CNH is the result of the 1999 merger of ag industry giants Case (whose history goes back to the 1830s) and New Holland (started in 1895). Brands and companies subsumed under its name over the years include Braud, Case, Claeys, Fiat, Flexicoil, Ford, International Harvester, New Holland, Steyr.
Like Deere it has a major credit business, and like Deere it has made only a few deals in the last few years:
- In 2002, CNH acquired a 65% interest in Kobelco America, a division of Japanese heavy construction equipment maker Kobelco. It also bought 10% of the parent company, which is mostly owned by Japanese conglomerate Kobe Steel Company.
- In 2002, CNH bought Flexicoil, a Canadian maker of planters and tillage equipment.

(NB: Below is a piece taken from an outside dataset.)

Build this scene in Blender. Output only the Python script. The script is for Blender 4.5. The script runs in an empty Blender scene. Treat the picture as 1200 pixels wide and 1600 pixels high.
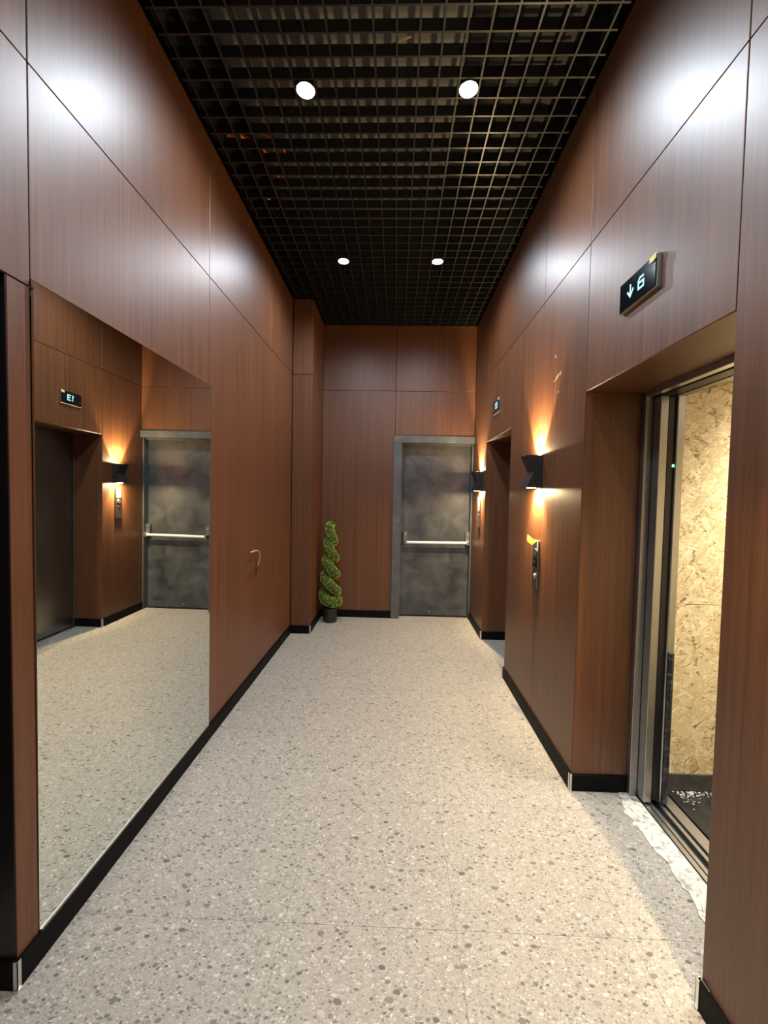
import bpy, bmesh, math, random
from mathutils import Vector, Matrix
random.seed(7)
S = bpy.context.scene
COL = S.collection

# ------------------------------------------------------------------ dimensions (metres)
XL, XR, D, ZC, ZJ = -1.1074, 0.9341, 5.085, 3.517, 2.752
YA, YB, YL3, YC = 1.2543, 2.467, 3.69, 4.4325          # left wall joints
YO0, YO1, OTL = 0.25, 1.175, 2.103                      # left opening
YN, YF, YM, YG, YH = 1.212, 2.134, 2.769, 3.475, 4.402  # right wall joints
OT1, OT2 = 2.031, 2.07                                  # opening heights
XP, XJ, YB0 = -0.8956, -0.0192, -2.4
BBH = 0.085

# ------------------------------------------------------------------ camera
cd = bpy.data.cameras.new('camera')
cam = bpy.data.objects.new('camera', cd); COL.objects.link(cam)
cd.sensor_fit = 'VERTICAL'; cd.sensor_height = 36.0; cd.sensor_width = 27.0
cd.lens = 655.487 / 1600 * 36.0; cd.clip_start = 0.02
cam.matrix_world = Matrix(((0.99944, -0.02026, 0.02649, 0.0), (0.02727, 0.03928, -0.99886, 0.0),
                           (0.01919, 0.99902, 0.03981, 1.5), (0, 0, 0, 1)))
S.camera = cam

# ------------------------------------------------------------------ world, exposure
w = bpy.data.worlds.new('world'); S.world = w; w.use_nodes = True
w.node_tree.nodes['Background'].inputs[0].default_value = (0.01, 0.01, 0.012, 1)
w.node_tree.nodes['Background'].inputs[1].default_value = 0.2
S.view_settings.view_transform = 'Standard'; S.view_settings.look = 'None'
S.view_settings.gamma = 1.0; S.view_settings.exposure = 0.12
S.view_settings.use_curve_mapping = False
COOL, WARM, CABIN = (0.80, 0.90, 1.0), (1.0, 0.74, 0.40), (1.0, 0.94, 0.82)
P_DOWN, P_FAN_DN, P_FAN_UP, P_V, P_CABIN = 76.0, 20.0, 14.0, 150.0, 27.0

# ------------------------------------------------------------------ materials
def newmat(name):
    m = bpy.data.materials.new(name); m.use_nodes = True
    nt = m.node_tree; b = nt.nodes['Principled BSDF']
    return m, nt, b
def N(nt, t, **k):
    n = nt.nodes.new(t)
    for a, v in k.items(): setattr(n, a, v)
    return n
def simple(name, col, rough=0.5, metal=0.0, spec=0.5, emit=None, es=0.0, noise=0.0, nscale=40):
    m, nt, b = newmat(name)
    b.inputs['Base Color'].default_value = (*col, 1); b.inputs['Roughness'].default_value = rough
    b.inputs['Metallic'].default_value = metal; b.inputs['Specular IOR Level'].default_value = spec
    if emit: b.inputs['Emission Color'].default_value = (*emit, 1); b.inputs['Emission Strength'].default_value = es
    if noise:
        g = N(nt, 'ShaderNodeNewGeometry'); n = N(nt, 'ShaderNodeTexNoise'); n.inputs['Scale'].default_value = nscale
        n.inputs['Detail'].default_value = 5
        r = N(nt, 'ShaderNodeMapRange'); r.inputs[3].default_value = 1 - noise; r.inputs[4].default_value = 1 + noise
        mx = N(nt, 'ShaderNodeVectorMath', operation='SCALE'); mx.inputs[0].default_value = col
        nt.links.new(g.outputs['Position'], n.inputs['Vector']); nt.links.new(n.outputs['Fac'], r.inputs[0])
        nt.links.new(r.outputs[0], mx.inputs['Scale']); nt.links.new(mx.outputs[0], b.inputs['Base Color'])
    return m
def ramp(nt, stops):
    r = N(nt, 'ShaderNodeValToRGB'); e = r.color_ramp.elements
    while len(e) < len(stops): e.new(0.5)
    for i, (p, c) in enumerate(stops): e[i].position = p; e[i].color = (*c, 1)
    return r

def wood(name, dark, light, rough=0.36):
    m, nt, b = newmat(name); L = nt.links.new
    g = N(nt, 'ShaderNodeNewGeometry'); sx = N(nt, 'ShaderNodeSeparateXYZ'); L(g.outputs['Position'], sx.inputs[0])
    ad = N(nt, 'ShaderNodeMath', operation='ADD'); L(sx.outputs[0], ad.inputs[0]); L(sx.outputs[1], ad.inputs[1])
    oi = N(nt, 'ShaderNodeObjectInfo')
    cb = N(nt, 'ShaderNodeCombineXYZ'); L(ad.outputs[0], cb.inputs[0]); L(oi.outputs['Random'], cb.inputs[1]); L(sx.outputs[2], cb.inputs[2])
    def ns(sc, det, rgh=0.6):
        mp = N(nt, 'ShaderNodeMapping'); mp.inputs['Scale'].default_value = sc
        n = N(nt, 'ShaderNodeTexNoise'); n.inputs['Scale'].default_value = 1; n.inputs['Detail'].default_value = det
        n.inputs['Roughness'].default_value = rgh
        L(cb.outputs[0], mp.inputs['Vector']); L(mp.outputs[0], n.inputs['Vector']); return n
    fine, band = ns((520, 30, 4), 5, 0.7), ns((60, 9, 0.6), 3)
    mx = N(nt, 'ShaderNodeMix'); mx.inputs['Factor'].default_value = 0.45
    L(fine.outputs['Fac'], mx.inputs['A']); L(band.outputs['Fac'], mx.inputs['B'])
    r = ramp(nt, [(0.33, dark), (0.68, light)]); L(mx.outputs['Result'], r.inputs[0])
    mr = N(nt, 'ShaderNodeMapRange'); mr.inputs[3].default_value = 0.9; mr.inputs[4].default_value = 1.1
    L(oi.outputs['Random'], mr.inputs[0])
    vm = N(nt, 'ShaderNodeVectorMath', operation='SCALE'); L(r.outputs[0], vm.inputs[0]); L(mr.outputs[0], vm.inputs['Scale'])
    L(vm.outputs[0], b.inputs['Base Color'])
    rr = N(nt, 'ShaderNodeMapRange'); rr.inputs[3].default_value = rough - 0.04; rr.inputs[4].default_value = rough + 0.05
    L(mx.outputs['Result'], rr.inputs[0]); L(rr.outputs[0], b.inputs['Roughness'])
    b.inputs['Specular IOR Level'].default_value = 0.6
    bp = N(nt, 'ShaderNodeBump'); bp.inputs['Strength'].default_value = 0.06; bp.inputs['Distance'].default_value = 0.0008
    L(fine.outputs['Fac'], bp.inputs['Height']); L(bp.outputs[0], b.inputs['Normal'])
    return m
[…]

AGCO is well behind as the #3 company, but it is acquiring frantically in an attempt to be a contended. It is a $5 billion US-based company, which was started in 1990, when a US investment group bought farm equipment maker Deutz Allis from German company Kloeckner-Humboldt-Deutz AG (KHD). KHD had bought US-based Allis-Chalmers in 1985, and then decided to spin off the whole business five years later. Subsequently in 1997, KHD changed its name to Deutz AG, and is now a specialist in making diesel and gas engines, both for vehicles and power generation.

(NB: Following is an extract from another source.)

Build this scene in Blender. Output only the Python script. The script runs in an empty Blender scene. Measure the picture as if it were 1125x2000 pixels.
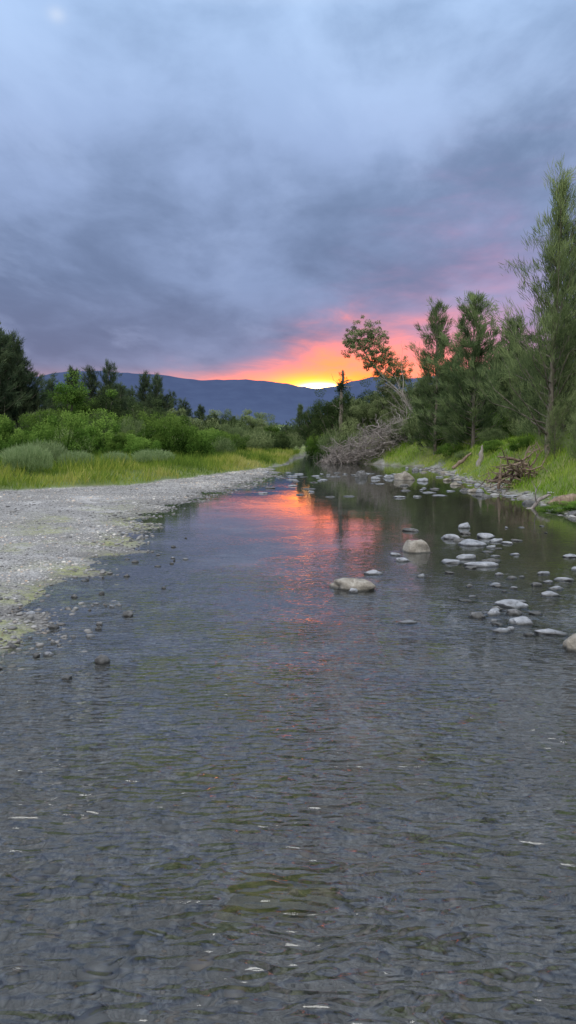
import bpy, math, random
import numpy as np
from mathutils import Vector
R = np.random.default_rng(7)
random.seed(7)
scene = bpy.context.scene
col = scene.collection

# ------------------------------------------------------------------ helpers
class NT:
    def __init__(s, nt):
        s.nt = nt; nt.nodes.clear()
    def n(s, t, **k):
        nd = s.nt.nodes.new(t)
        for a, b in k.items():
            setattr(nd, a, b)
        return nd
    def put(s, sock, v):
        if v is None: return
        if isinstance(v, bpy.types.NodeSocket): s.nt.links.new(v, sock)
        else:
            if isinstance(v, (tuple, list)) and sock.type == 'RGBA' and len(v) == 3: v = (*v, 1)
            sock.default_value = v
    def m(s, op, a, b=None, c=None, clamp=False):
        nd = s.n('ShaderNodeMath', operation=op, use_clamp=clamp)
        for i, v in enumerate((a, b, c)):
            s.put(nd.inputs[i], v)
        return nd.outputs[0]
    def mix(s, f, a, b, mode='MIX'):
        nd = s.n('ShaderNodeMix', data_type='RGBA', blend_type=mode, clamp_factor=True)
        s.put(nd.inputs[0], f); s.put(nd.inputs[6], a); s.put(nd.inputs[7], b)
        return nd.outputs[2]
    def mapr(s, v, a, b, c=0.0, d=1.0, smooth=True):
        nd = s.n('ShaderNodeMapRange', interpolation_type='SMOOTHSTEP' if smooth else 'LINEAR')
        s.put(nd.inputs[0], v)
        for i, x in enumerate((a, b, c, d)): s.put(nd.inputs[i+1], x)
        return nd.outputs[0]
    def noise(s, vec, scale, detail=4, rough=.5, dist=0.0):
        nd = s.n('ShaderNodeTexNoise')
        s.put(nd.inputs['Vector'], vec)
        nd.inputs['Scale'].default_value = scale; nd.inputs['Detail'].default_value = detail
        nd.inputs['Roughness'].default_value = rough; nd.inputs['Distortion'].default_value = dist
        return nd.outputs[0]
    def mapping(s, vec, scale=(1,1,1), rot=(0,0,0), loc=(0,0,0)):
        nd = s.n('ShaderNodeMapping')
        s.put(nd.inputs[0], vec)
        nd.inputs[1].default_value = loc; nd.inputs[2].default_value = rot; nd.inputs[3].default_value = scale
        return nd.outputs[0]
    def ramp(s, f, stops, interp='LINEAR'):
        nd = s.n('ShaderNodeValToRGB'); cr = nd.color_ramp; cr.interpolation = interp
        while len(cr.elements) < len(stops): cr.elements.new(.5)
        for e, (p, c) in zip(cr.elements, stops):
            e.position = p; e.color = (*c, 1)
        s.put(nd.inputs[0], f)
        return nd.outputs[0]

def newmat(name):
    mt = bpy.data.materials.new(name); mt.use_nodes = True
    return mt, NT(mt.node_tree)

def mk_mesh(name, V, F, mat=None, tint=None, smooth=False):
    V = np.asarray(V, dtype=np.float32); F = np.asarray(F, dtype=np.int32)
    k = F.shape[1]
    me = bpy.data.meshes.new(name)
    me.vertices.add(len(V)); me.vertices.foreach_set('co', V.ravel())
    me.loops.add(F.size); me.loops.foreach_set('vertex_index', F.ravel())
    me.polygons.add(len(F)); me.polygons.foreach_set('loop_start', np.arange(0, F.size, k, dtype=np.int32))
    if smooth: me.polygons.foreach_set('use_smooth', np.ones(len(F), dtype=bool))
    me.update(calc_edges=True)
    if tint is not None:
        a = me.attributes.new('tint', 'FLOAT', 'POINT'); a.data.foreach_set('value', np.asarray(tint, dtype=np.float32))
    if mat: me.materials.append(mat)
    return me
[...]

AGCO is a truly multinational company with 75% of its sales outside of the US. It has continued to expand over the decades, by buying yet other ag equipment vendors, including the US's Massey-Ferguson and Germany's Fendt. AGCO products are now sold under the brands AGCO, Ag-Chem, Challenger, Farmhand, Fendt, Fieldstar, Gleaner, Glencoe, Hesston, LOR*AL, Massey Ferguson, New Idea, Soilteq, Spra-Coupe, Sunflower, Tye, White Planters and Willmar.
One big recent purchase was that of the MT Challenger tractor series from construction equipment giant Caterpillar, as that company exited the ag equipment business. AGCO also recently bought:
- Ag-Chem Equipment Co., Inc., a sprayer company (2001)
- Sunflower Manufacturing Company Inc., a producer of tillage, seeding and specialty harvesting equipment (2002)
- Valtra Corporation, a Finnish tractor and off-road engine manufacturer especially big in Scandinavia (2004)
- Beeline Technologies, a maker of steering systems for tractors (2005)
The reality now is that while there were once dozens of companies selling equipment to the agricultural market, there are now only three. Typically, #3 is far behind the two leaders. As with seeds, fertilizers, and pesticides, world agriculture is dependent on a very tight oligopoly in buying tractors and other machinery.